July 1, 1926
Statement by Morris Sigman, President, International Ladies' Garment Worker's Union
The general walkout in the New York cloak and suit industry is a complete success. The 40,000 cloakmakers quit in a body, and the trade is at a standstill.
This strike was inevitable. The jobbers who control most of the trade, and the manufacturers who are half-jobbers have made it unavoidable. The misery of the cloak workers, their inability to make a living in the cloak shops, their intolerably long periods of unemployment, their meagre [sic] earnings, and the general demoralization in the industry fostered by the jobber system of production, have left for the cloakmakers no other avenue of relief but to quit the shops and to strike for their demands.
The cloakmakers and their Union sincerely appreciate the efforts of the Governor's Special Advisory Commission which, for the last two years has made a study of the outstanding evils in the cloak industry. The workers are particularly gratified because the investigation conducted by this Commission has fully borne out every grievance and every complaint made by them with regard to the chaos, the lack of responsibility and the appalling lowering of earnings and employment created by the jobbers in this industry.
The general public by this time knows, what the industry has known for years past, that the jobbers are the real capitalists and employers in this industry. The issue between the workers and these jobbers is that they be made to assume the responsibility of real employers which they actually are. And our experience with this group of employers for the past few years, with the growing misery of the cloakmakers in their submanufacturers' shops, has ripened into the conviction that without a strike, without stopping off production, no real responsibility for work standards and conditions in the shops of their manufacturers can ever be established.
The cloakmakers have suffered long enough. Their strike means that they refuse to accept any longer flimsy and indefinite promises from these jobbers, but that they want them to accept concrete obligations for conditions under which cloaks are manufactured for them in their subsidiary shops. The cloakmakers' demands are moderate and very reasonable. They demand a limitation of the number of contractors to be employed seasonally by the jobbers, that would regularize and stabilize the trade. Cloakmaking does not need thousands of petty, wasteful mushroom growth shops to satisfy its legitimate demands. The good of the industry, the welfare of the workers and the needs of the consumers can be satisfied by half the number of shops now in existence. The cloakmakers want a guarantee of 36 weeks of employment, which is certainly not an exorbitant demand for supporters of families to ask. They want an increase in wages and a forty hour week as measures that would tend to raise their earnings and lengthen the incredibly short work seasons in the shops.

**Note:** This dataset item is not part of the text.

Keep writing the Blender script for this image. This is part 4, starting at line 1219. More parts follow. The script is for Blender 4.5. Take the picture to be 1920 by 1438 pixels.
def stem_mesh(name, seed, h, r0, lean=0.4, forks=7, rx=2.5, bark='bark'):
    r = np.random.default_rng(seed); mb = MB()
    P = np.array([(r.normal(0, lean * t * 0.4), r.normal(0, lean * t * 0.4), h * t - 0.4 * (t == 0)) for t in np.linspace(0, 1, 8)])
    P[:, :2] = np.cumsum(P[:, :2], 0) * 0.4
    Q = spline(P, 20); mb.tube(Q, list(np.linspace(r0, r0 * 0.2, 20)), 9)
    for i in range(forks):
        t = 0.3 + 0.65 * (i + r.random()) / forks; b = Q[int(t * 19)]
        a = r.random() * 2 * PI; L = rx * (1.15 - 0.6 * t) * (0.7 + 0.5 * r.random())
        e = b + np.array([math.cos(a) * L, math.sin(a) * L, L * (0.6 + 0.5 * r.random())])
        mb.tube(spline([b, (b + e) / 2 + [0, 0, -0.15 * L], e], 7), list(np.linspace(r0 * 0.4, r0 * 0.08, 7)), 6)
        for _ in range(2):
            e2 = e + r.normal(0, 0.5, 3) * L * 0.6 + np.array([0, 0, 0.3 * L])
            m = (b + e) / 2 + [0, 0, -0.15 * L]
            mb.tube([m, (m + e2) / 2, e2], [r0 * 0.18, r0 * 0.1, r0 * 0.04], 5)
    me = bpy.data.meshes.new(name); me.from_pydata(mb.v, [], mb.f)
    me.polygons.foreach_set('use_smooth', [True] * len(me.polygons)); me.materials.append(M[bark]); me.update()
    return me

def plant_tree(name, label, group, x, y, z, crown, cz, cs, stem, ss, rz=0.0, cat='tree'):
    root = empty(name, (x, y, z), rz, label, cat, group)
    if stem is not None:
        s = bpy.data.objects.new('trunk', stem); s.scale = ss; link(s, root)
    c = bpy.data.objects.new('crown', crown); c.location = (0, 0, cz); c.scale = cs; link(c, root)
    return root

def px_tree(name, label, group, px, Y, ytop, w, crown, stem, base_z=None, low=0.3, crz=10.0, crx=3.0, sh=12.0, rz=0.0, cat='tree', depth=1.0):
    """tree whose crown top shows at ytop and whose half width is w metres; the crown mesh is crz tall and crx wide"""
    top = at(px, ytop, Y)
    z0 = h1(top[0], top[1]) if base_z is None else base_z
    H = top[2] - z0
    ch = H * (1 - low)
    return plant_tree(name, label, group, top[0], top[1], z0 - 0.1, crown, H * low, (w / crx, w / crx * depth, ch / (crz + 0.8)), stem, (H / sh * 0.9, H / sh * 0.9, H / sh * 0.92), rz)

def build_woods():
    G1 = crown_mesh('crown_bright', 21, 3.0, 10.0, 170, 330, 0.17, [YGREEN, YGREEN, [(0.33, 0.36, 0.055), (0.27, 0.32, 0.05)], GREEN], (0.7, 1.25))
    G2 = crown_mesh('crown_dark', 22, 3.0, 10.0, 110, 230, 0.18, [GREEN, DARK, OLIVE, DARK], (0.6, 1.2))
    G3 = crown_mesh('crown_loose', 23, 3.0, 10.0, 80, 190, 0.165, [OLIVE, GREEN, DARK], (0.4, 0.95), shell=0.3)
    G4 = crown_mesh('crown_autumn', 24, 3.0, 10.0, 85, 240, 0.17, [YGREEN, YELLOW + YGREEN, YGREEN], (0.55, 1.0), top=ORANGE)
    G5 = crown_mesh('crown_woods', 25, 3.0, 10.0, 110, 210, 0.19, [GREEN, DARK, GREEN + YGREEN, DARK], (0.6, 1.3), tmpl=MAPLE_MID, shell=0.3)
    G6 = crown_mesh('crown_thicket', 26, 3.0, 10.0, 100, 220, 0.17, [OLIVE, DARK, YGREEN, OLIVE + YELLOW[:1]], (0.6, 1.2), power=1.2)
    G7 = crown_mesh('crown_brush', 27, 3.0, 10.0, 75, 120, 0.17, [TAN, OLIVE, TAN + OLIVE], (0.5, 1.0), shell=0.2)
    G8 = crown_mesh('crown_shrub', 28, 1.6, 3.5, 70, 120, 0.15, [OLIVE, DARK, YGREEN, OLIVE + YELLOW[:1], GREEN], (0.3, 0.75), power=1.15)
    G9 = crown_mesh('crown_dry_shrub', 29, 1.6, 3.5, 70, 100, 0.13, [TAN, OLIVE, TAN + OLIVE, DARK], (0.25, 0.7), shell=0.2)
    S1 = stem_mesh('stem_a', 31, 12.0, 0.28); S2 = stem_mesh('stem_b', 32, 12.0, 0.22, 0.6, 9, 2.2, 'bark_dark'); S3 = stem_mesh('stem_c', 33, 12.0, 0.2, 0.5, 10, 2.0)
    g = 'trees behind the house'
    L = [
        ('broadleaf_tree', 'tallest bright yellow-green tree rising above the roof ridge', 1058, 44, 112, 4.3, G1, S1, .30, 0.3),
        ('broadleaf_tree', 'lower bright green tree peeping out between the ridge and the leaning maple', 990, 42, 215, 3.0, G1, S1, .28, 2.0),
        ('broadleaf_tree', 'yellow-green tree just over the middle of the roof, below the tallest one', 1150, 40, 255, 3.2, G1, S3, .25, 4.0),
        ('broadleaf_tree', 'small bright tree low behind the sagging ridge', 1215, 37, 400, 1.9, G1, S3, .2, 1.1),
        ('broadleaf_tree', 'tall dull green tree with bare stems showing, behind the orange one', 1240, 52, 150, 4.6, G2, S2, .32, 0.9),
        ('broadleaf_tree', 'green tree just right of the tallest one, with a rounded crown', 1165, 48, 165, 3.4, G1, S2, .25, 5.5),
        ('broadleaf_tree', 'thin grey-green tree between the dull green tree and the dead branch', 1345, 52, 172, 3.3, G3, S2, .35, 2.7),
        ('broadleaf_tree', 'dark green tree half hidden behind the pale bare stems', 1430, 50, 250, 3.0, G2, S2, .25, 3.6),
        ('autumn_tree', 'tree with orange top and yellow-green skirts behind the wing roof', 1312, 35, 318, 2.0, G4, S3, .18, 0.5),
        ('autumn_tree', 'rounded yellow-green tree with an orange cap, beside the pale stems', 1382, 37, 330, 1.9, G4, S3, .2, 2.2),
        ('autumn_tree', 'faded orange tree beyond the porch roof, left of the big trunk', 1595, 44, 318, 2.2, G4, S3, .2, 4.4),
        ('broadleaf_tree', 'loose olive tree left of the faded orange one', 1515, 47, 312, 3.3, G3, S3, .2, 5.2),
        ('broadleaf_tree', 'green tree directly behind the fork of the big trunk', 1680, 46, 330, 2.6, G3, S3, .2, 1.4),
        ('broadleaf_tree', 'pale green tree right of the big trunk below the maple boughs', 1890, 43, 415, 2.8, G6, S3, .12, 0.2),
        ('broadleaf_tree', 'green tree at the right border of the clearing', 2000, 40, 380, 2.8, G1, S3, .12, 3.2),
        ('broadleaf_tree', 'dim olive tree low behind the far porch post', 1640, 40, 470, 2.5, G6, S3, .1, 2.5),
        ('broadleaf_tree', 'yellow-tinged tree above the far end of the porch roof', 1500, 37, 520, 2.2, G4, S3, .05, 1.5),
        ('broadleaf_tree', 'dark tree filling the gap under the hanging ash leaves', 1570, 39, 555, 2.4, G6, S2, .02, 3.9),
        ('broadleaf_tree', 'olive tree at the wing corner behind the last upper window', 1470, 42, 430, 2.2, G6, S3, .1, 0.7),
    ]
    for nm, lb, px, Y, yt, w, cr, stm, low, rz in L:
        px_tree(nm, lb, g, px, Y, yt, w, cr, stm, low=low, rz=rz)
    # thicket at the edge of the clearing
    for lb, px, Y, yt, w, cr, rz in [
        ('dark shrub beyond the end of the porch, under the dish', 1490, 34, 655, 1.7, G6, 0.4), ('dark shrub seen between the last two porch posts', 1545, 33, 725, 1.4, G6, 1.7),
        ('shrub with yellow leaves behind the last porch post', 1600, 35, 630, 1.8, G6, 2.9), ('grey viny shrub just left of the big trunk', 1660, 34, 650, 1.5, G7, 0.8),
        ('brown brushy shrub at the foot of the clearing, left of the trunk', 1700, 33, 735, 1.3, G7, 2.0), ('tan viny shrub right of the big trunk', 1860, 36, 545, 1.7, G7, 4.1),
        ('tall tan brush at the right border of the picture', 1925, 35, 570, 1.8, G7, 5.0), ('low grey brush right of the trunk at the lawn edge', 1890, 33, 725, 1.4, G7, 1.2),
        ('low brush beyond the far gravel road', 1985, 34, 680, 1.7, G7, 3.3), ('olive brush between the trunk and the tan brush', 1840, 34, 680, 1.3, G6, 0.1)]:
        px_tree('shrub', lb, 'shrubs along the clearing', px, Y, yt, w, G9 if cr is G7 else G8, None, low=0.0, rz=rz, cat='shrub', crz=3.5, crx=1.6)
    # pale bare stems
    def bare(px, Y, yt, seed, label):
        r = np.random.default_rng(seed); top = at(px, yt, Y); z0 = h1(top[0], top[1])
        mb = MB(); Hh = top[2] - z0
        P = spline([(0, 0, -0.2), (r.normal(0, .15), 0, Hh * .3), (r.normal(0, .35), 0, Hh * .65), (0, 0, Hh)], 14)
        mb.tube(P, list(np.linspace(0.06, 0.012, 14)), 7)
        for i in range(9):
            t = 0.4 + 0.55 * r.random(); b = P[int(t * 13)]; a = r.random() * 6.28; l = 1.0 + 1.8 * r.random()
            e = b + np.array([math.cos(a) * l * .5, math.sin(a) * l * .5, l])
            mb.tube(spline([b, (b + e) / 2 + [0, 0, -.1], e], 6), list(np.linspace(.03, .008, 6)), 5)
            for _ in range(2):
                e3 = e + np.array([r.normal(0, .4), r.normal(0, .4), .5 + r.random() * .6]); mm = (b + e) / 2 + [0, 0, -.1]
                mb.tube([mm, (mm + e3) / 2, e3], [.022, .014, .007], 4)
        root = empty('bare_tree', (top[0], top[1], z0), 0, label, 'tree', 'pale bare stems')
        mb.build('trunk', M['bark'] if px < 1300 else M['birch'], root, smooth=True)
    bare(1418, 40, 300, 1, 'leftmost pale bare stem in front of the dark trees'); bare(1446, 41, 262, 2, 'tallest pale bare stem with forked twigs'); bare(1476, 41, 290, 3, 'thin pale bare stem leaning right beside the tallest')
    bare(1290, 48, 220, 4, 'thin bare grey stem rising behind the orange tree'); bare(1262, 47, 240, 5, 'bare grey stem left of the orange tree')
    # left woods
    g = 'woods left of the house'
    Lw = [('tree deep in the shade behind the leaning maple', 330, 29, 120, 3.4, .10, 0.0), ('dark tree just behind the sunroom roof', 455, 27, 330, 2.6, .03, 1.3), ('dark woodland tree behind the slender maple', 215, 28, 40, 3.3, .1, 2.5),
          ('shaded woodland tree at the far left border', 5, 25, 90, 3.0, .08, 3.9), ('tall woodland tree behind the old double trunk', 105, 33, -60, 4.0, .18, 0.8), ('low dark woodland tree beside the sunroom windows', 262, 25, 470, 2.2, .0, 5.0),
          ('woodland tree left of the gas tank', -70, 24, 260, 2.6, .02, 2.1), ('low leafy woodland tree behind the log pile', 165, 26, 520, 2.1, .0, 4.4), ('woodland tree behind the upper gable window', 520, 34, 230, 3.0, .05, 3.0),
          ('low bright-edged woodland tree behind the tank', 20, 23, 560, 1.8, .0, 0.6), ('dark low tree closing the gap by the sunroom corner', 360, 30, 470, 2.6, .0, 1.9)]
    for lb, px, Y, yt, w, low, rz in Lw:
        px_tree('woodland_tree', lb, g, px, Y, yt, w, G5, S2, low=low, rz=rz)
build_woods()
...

The cloak industry has in the past few years grown tremendously big and prosperous. Toward this growth and prosperity the cloakmakers have contributed a great share, while they themselves remain actually pauperized and are unable to make a living. Their strike today is a movement to make the masters of this industry concede to them work standards that would enable them to earn a more secure and decent living for themselves and their dependents in a more stabilized and better ordered industry. In this endeavor, every right-minded and socially spirited element in the community will, we hope, cooperate with them.